▸ **What this task involves**
Reproduce verbatim the lines up to and including the one with "radians = math.radians", starting from the first.

** BEGIN **

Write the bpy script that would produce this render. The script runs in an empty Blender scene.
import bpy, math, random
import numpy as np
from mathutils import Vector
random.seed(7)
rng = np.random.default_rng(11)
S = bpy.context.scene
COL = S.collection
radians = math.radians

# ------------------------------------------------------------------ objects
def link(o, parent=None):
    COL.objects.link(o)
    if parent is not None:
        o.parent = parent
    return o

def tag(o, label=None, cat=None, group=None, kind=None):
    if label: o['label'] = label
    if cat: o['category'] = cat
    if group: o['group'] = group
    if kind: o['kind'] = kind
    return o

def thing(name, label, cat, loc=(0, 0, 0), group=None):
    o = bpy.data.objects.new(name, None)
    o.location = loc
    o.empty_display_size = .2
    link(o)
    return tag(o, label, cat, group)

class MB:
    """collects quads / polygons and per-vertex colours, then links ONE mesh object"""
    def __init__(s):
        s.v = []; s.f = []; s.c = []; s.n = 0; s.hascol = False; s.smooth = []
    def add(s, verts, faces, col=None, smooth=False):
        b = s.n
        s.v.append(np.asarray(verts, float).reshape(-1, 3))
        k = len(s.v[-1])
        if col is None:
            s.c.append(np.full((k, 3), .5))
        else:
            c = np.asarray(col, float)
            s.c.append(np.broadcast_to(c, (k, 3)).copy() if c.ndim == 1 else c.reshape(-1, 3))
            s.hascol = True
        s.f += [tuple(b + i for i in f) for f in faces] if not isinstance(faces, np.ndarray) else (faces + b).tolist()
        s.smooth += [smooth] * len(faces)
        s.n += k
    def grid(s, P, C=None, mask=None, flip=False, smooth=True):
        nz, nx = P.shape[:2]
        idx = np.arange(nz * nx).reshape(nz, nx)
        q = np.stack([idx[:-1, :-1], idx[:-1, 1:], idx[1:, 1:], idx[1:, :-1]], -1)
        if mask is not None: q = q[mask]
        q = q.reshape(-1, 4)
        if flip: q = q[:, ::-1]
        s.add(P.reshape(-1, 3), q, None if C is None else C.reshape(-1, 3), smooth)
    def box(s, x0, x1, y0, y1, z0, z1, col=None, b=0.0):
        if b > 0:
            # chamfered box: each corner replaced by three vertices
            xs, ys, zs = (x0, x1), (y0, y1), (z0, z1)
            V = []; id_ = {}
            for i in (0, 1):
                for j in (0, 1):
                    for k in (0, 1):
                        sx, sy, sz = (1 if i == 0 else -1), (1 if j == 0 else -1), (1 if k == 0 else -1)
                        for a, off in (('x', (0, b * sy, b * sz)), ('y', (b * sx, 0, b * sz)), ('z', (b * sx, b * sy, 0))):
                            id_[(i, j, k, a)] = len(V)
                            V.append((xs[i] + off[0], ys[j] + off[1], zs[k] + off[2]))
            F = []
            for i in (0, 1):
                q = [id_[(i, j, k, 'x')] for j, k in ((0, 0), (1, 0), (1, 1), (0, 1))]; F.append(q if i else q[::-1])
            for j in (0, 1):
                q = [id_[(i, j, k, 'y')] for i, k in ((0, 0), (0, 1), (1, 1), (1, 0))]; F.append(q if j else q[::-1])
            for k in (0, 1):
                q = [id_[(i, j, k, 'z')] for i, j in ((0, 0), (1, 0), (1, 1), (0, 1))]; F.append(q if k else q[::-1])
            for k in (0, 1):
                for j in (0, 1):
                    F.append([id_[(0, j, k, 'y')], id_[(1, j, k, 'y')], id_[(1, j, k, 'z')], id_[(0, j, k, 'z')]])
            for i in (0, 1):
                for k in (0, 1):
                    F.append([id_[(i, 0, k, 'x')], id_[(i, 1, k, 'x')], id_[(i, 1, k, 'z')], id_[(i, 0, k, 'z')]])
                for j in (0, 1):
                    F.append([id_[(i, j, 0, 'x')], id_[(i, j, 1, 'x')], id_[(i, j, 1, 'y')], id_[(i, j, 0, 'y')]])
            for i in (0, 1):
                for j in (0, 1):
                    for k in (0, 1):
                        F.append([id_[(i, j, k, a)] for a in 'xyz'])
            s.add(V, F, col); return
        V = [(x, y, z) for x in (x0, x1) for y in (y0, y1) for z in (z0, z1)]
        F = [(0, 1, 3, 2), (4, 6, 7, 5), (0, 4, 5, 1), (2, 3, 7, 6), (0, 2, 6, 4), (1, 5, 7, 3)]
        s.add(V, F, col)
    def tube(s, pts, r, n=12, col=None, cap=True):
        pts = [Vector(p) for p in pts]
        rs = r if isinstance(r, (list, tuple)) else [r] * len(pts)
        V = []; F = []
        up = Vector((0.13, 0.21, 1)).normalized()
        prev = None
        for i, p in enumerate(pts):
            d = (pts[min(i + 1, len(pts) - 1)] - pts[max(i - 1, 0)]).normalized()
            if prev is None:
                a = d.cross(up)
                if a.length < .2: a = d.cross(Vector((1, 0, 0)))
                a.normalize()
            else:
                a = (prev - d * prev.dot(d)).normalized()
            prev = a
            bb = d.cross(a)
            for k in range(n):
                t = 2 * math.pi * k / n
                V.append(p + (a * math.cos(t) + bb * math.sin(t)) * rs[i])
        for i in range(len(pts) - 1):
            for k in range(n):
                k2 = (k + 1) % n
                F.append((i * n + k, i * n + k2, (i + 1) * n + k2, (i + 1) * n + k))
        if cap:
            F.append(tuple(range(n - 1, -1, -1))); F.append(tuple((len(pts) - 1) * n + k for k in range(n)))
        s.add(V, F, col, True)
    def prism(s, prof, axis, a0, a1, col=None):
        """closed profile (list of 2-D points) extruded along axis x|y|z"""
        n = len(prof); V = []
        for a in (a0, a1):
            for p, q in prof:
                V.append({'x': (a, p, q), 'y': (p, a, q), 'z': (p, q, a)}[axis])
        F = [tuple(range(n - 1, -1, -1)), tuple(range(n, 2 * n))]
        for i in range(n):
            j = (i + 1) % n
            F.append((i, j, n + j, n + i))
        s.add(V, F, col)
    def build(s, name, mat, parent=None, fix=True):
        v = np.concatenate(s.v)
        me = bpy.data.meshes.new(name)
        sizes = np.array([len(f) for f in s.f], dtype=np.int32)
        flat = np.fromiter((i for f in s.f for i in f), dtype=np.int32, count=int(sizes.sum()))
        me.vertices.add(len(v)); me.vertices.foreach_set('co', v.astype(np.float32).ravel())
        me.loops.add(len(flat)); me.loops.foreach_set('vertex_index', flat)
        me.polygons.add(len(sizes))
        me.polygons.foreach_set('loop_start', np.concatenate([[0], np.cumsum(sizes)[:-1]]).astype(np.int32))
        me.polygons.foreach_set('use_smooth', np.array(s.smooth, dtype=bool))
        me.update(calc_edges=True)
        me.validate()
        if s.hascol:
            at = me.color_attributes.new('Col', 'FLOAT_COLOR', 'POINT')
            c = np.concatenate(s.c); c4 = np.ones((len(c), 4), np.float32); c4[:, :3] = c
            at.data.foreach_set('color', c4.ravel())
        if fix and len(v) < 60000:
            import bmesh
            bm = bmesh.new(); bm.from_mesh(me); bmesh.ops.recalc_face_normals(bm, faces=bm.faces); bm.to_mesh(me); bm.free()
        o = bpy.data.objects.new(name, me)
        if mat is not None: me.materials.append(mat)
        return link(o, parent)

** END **

▸ **Output for this exercise**
Write the bpy script that would produce this render. The script runs in an empty Blender scene.
import bpy, math, random
import numpy as np
from mathutils import Vector
random.seed(7)
rng = np.random.default_rng(11)
S = bpy.context.scene
COL = S.collection
radians = math.radians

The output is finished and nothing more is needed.